When Les Mills died on Tuesday at the age of 91, it was not merely the passing of an Olympian. It was the end of an era for the way Britain sweats. His name, emblazoned on branded classes from BODYPUMP to RPM, has become synonymous with the collective grunt of a nation trying to shape up. But to understand his impact, you have to look beyond the choreographed routines and the branded merchandise. You have to look at the psychology of the gym floor.
Mills was a New Zealand track and field athlete who competed in the 1950s. But his legacy was forged not in stadiums, but in the lived experience of millions of ordinary people. He took the solitary grind of exercise and turned it into a communal, almost liturgical, experience. The dark room, the pounding music, the instructor on the stage: it was a secular church. And we have been attending the service for decades.
The British fitness sector, with its high-street gyms and boutique studios, owes him an incalculable debt. Before Les Mills, group exercise was often an afterthought, a calisthenics class in a church hall. He professionalised it, branded it, and exported it. Today, more than 20,000 clubs across 100 countries offer his programmes. In the UK alone, hundreds of thousands of people step into a Les Mills class every week. They are not just exercising. They are participating in a system he invented.
But what does this mean for the culture of fitness? The Les Mills model is a curious blend of discipline and art. It requires you to follow instructions, to move in unison, to lose yourself in the collective effort. In an age of hyperindividualism, it is a form of mass conformity that we choose freely. There is something oddly democratic about it. The CEO, the cleaner, the student: all sweating together, all following the same cues.

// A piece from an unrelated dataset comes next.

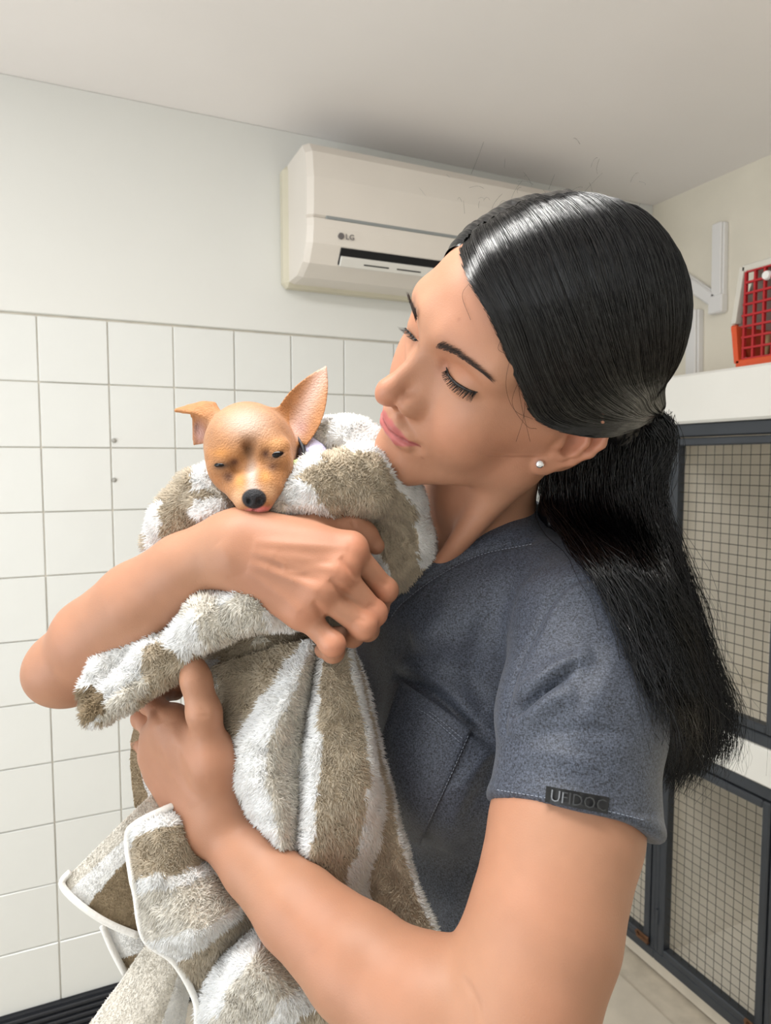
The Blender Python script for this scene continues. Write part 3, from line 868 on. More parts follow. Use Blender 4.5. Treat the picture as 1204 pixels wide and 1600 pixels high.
sV = strokes(sV, sN, [
    ([(615, 1052), (663, 1074), (700, 1100), (742, 1140), (782, 1170)], 9, -.0075), ([(622, 1030), (680, 1062), (745, 1115)], 18, .0045),
    ([(640, 1000), (700, 985), (760, 940)], 30, .0030), ([(760, 960), (735, 1040), (755, 1110)], 16, -.0030),
    ([(790, 1180), (760, 1230), (720, 1290)], 18, -.0035), ([(770, 1170), (730, 1215), (690, 1245)], 12, .0030), ([(760, 1215), (720, 1250), (690, 1330)], 14, .0030),
    ([(770, 1240), (735, 1330), (700, 1400)], 16, -.0035), ([(745, 1350), (715, 1400), (690, 1450)], 14, .0035),
    ([(850, 880), (800, 920), (780, 985)], 22, -.0022), ([(700, 905), (690, 960), (650, 1010)], 16, .0020),
    ([(832, 846), (750, 864), (684, 897), (630, 937), (606, 962)], 3.5, -.0016, False), ([(832, 822), (745, 848), (682, 878), (622, 925)], 10, .0013, False),
], .535, .80)
n_ = (vnoise(sV, 28, 21) - .5) * .0040 + (vnoise(sV, 60, 22) - .5) * .0010
sV = sV + normals(sV, sF) * n_[:, None]
def cloth_mat(name, c1, c2, rough=.56):
    m = mat(name, c1, rough, .45, bump=.22, bscale=1300, sheen=.12)
    nt = m.node_tree; b = nt.nodes['Principled BSDF']; tc = [n for n in nt.nodes if n.type == 'TEX_COORD'][0]
    out = None
    for (scx, scy, scz, a, z) in ((520, 520, 1100, .35, .65), (1100, 1100, 520, .35, .65)):
        mp = nt.nodes.new('ShaderNodeMapping'); mp.inputs['Scale'].default_value = (scx, scy, scz); nt.links.new(tc.outputs['Object'], mp.inputs[0])
        n = nt.nodes.new('ShaderNodeTexNoise'); n.inputs['Scale'].default_value = 1.0; n.inputs['Detail'].default_value = 2; nt.links.new(mp.outputs[0], n.inputs['Vector'])
        if out is None: out = n.outputs[0]
        else:
            ad = nt.nodes.new('ShaderNodeMath'); ad.operation = 'ADD'; nt.links.new(out, ad.inputs[0]); nt.links.new(n.outputs[0], ad.inputs[1]); out = ad.outputs[0]
    r = nt.nodes.new('ShaderNodeValToRGB'); r.color_ramp.elements[0].position = .38; r.color_ramp.elements[1].position = .62
    r.color_ramp.elements[0].color = (*c1, 1); r.color_ramp.elements[1].color = (*c2, 1)
    hv = nt.nodes.new('ShaderNodeMath'); hv.operation = 'MULTIPLY'; hv.inputs[1].default_value = .5
    nt.links.new(out, hv.inputs[0]); nt.links.new(hv.outputs[0], r.inputs[0]); nt.links.new(r.outputs[0], b.inputs['Base Color'])
    return m
m_scrub = cloth_mat('slate_denim', lin(28, 32, 41), lin(80, 87, 102))
shirt = link('scrub_top', np_mesh('scrub_top', c2w(sV), sF), m_scrub, person)
shirt['label'] = 'slate blue short-sleeved scrub top with chest pocket'

def depth_map(V, cell=4.0, dmax=9):
    """front depth of a point set, seen from the stand point, on a coarse raster"""
    u, w = px_of(V); m = (V[:, 2] > .2) & (V[:, 2] < dmax) & (u > -100) & (u < 1300) & (w > -100) & (w < 1760)
    i = ((u[m] + 100) / cell).astype(int); j = ((w[m] + 100) / cell).astype(int)
    D = np.full((int(1400 / cell) + 2, int(1860 / cell) + 2), 9.0); np.minimum.at(D, (i, j), V[m, 2])
    return D
def on_surf(D, u, w, cell=4.0, rad=1):
    """smoothed depth lookup"""
    u = np.atleast_1d(np.asarray(u, float)); w = np.atleast_1d(np.asarray(w, float)); out = np.zeros(len(u))
    for n in range(len(u)):
        i, j = int((u[n] + 100) / cell), int((w[n] + 100) / cell)
        b = D[i - rad:i + rad + 1, j - rad:j + rad + 1]; lo = b.min(); out[n] = b[b < lo + .006].mean()
    return out
def surf_pts(D, pts, off=.0006, n=None, rad=1):
    """points on a surface below a curve given by lines of sight, lifted a little towards the viewer"""
    p = spl(pts, n or 8 * len(pts)); d = on_surf(D, p[:, 0], p[:, 1], rad=rad)
    d = np.convolve(np.pad(d, 2, mode='edge'), np.ones(5) / 5, 'valid')
    return PA([(a, b, c - off) for (a, b), c in zip(p[:, :2], d)])
sD = depth_map(sV)
m_thread = mat('grey_thread', lin(128, 136, 150), .7)
def stitch(pts, name='stitching', parent=None, off=.0006, m=m_thread, dash=4, rad=.00028):
    p = surf_pts(sD, pts, off, 14 * len(pts)); b = MB(); w = c2w(p)
    L = np.concatenate([[0], np.cumsum(np.linalg.norm(np.diff(p, axis=0), axis=1))]); s = 0
    while s < L[-1] - .002:
        q = [tuple(np.interp(s + t, L, w[:, k]) for k in range(3)) for t in (0, .0018)]
        b.tube(q, rad, 4); s += .0030
    return b.build(name, m, parent)
# chest pocket: a second layer following the cloth
def patch(corners, D, nu, nv, off, th, name, m, parent, smooth_it=6):
    c = np.array(corners, float); U = np.linspace(0, 1, nu); W = np.linspace(0, 1, nv)
    g = np.array([[(c[0] * (1 - a) + c[1] * a) * (1 - b) + (c[3] * (1 - a) + c[2] * a) * b for a in U] for b in W])
    d = on_surf(D, g[..., 0].ravel(), g[..., 1].ravel(), rad=2).reshape(nv, nu)
    for _ in range(smooth_it):
        e = np.pad(d, 1, mode='edge'); d = (e[:-2, 1:-1] + e[2:, 1:-1] + e[1:-1, :-2] + e[1:-1, 2:] + 4 * d) / 8
    F_ = PA([(x, y, z - off - th) for (x, y), z in zip(g.reshape(-1, 2), d.ravel())]); K_ = PA([(x, y, z - off + .003) for (x, y), z in zip(g.reshape(-1, 2), d.ravel())])
    n = nu * nv; f = []
    for j in range(nv - 1):
        for i in range(nu - 1):
            q = (j * nu + i, j * nu + i + 1, (j + 1) * nu + i + 1, (j + 1) * nu + i); f.append(q); f.append(tuple(x + n for x in q[::-1]))
    ring = [i for i in range(nu)] + [j * nu + nu - 1 for j in range(1, nv)] + [(nv - 1) * nu + i for i in range(nu - 2, -1, -1)] + [j * nu for j in range(nv - 2, 0, -1)]
    for a, b in zip(ring, ring[1:] + ring[:1]): f.append((b, a, a + n, b + n))
    me = np_mesh(name, c2w(np.concatenate([F_, K_])), np.array(f), False)
    import bmesh
    bm = bmesh.new(); bm.from_mesh(me); bmesh.ops.recalc_face_normals(bm, faces=bm.faces); bm.to_mesh(me); bm.free()
    return link(name, me, m, parent)
pk = patch([(624, 1062), (737, 1139), (655, 1322), (560, 1262)], sD, 22, 26, .0004, .0022, 'chest_pocket', m_scrub, shirt)
for poly in pk.data.polygons: poly.use_smooth = True
stitch([(616, 1084), (670, 1112), (726, 1157)], parent=shirt, off=.0034)
stitch([(614, 1089), (668, 1117), (722, 1163)], parent=shirt, off=.0034)
stitch([(731, 1150), (700, 1220), (656, 1312)], parent=shirt, off=.0034)
stitch([(655, 1314), (620, 1290), (570, 1262)], parent=shirt, off=.0034)
stitch([(830, 850), (750, 867), (686, 899), (632, 939), (609, 966)], parent=shirt)
stitch([(776, 1234), (870, 1250), (960, 1270), (1008, 1282)], parent=shirt)
# rubber label on the sleeve hem
m_rub = mat('black_rubber_label', lin(22, 23, 26), .35, .5)
lb = patch([(853, 1228), (952, 1246), (949, 1272), (851, 1253)], sD, 14, 5, .0006, .0022, 'hem_label', m_rub, shirt, 10)
pL, pR, pB = (P(u_, v_, on_surf(sD, [u_], [v_], rad=2)[0] - .0030) for (u_, v_) in ((858, 1251), (946, 1268), (860, 1233)))
me = text_mesh('UFIDOC', 1.0, .03)
co = np.empty(len(me.vertices) * 3); me.vertices.foreach_get('co', co); co = co.reshape(-1, 3)
co[:, 0] /= co[:, 0].max(); co[:, 1] /= co[:, 1].max()
ex, ey = pR - pL, pB - pL; ez = np.cross(ex, ey); ez /= np.linalg.norm(ez)
if ez[2] > 0: ez = -ez
du = np.array([d_ for d_ in on_surf(sD, np.interp(co[:, 0], [0, 1], [858, 946]), np.interp(co[:, 0], [0, 1], [1244, 1262]), rad=2)])
bs = np.interp(co[:, 0], [0, .25, .5, .75, 1], [on_surf(sD, [u_], [v_], rad=2)[0] for u_, v_ in ((858, 1244), (880, 1248), (902, 1253), (924, 1257), (946, 1262))])
w3 = pL + co[:, :1] * ex + co[:, 1:2] * ey
w3 = w3 / w3[:, 2:3] * (bs - .0044 - co[:, 2] * .02)[:, None]
me.vertices.foreach_set('co', c2w(w3).ravel()); me.update()
link('lettering', me, mat('embossed_black', lin(46, 48, 52), .22, .7), lb)

# trousers and shoes, out of the picture below
def build_legs():
    g = Grid((-.16, -1.44, .48), (.34, -.52, 1.06), .008)
    c = np.array([.07, -.66, .70])
    g.ell(c, (.150, .105, .13), TR, .05)
    out = []
    for sd in (1, -1):
        hip = c + TL * .075 * sd; ft = np.array([hip[0], -1.335, hip[2] + .05])
        kn = (hip + ft) / 2 + TF * .02
        g.chain([hip, kn, ft], [.095, .070, .062], .03); out.append(ft)
    return g.mesh(), out
(gV, gF), feet = build_legs()
link('trousers', np_mesh('trousers', c2w(gV), gF), m_scrub, person)
m_shoe = mat('white_rubber_shoe', lin(225, 225, 222), .5)
for ft in feet:
    g = Grid(ft - .22, ft + np.array([.22, .05, .22]), .006)
    zc = np.array([0, math.cos(PITCH), -math.sin(PITCH)])
    fl = lambda p: p - zc * ((p @ zc) + HCAM - .032)
    a = fl(ft - TF * .04); b_ = fl(ft + TF * .14)
    g.cone(a, b_, .040, .036, .02); g.cone(fl(ft) , ft, .045, .050, .02)
    g.put(lambda X, Y, Z: Y * zc[1] + Z * zc[2] + HCAM - .002, ft - .2, ft + .2, 0, 's')
    v_, f_ = g.mesh(); link('shoe', np_mesh('shoe', c2w(v_), f_), m_shoe, person)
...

Yet there is also a paradox. The classes are intensely social, but you are not supposed to talk. The instructor is the star, but the real work is anonymous. You come, you follow, you leave. It is intimacy without conversation. Mills understood that modern life demands efficiency even in our togetherness. He gave us a way to be alone together.
The human cost of his legacy is less visible. The cult of fitness he helped create has its downsides. The pressure to perform, the obsession with metrics, the body dysmorphia that lurks in the mirrors of every studio. Mills himself was a product of a different era, one where exercise was about function rather than aesthetics. His latter-day acolytes are not always so fortunate. The industry he built now profits from our insecurities as much as our aspirations.
Still, as tributes pour in from fitness organisations and government officials, it is worth pausing to consider the scale of what he achieved. He took a solitary, often boring activity and made it communal, enjoyable, and addictive. He turned a chore into a habit. For that, we should be grateful. Even if we will never admit it while gasping for breath in a lunge.
Les Mills is dead. Long live the beat, the track, and the collective exhale of a nation in motion.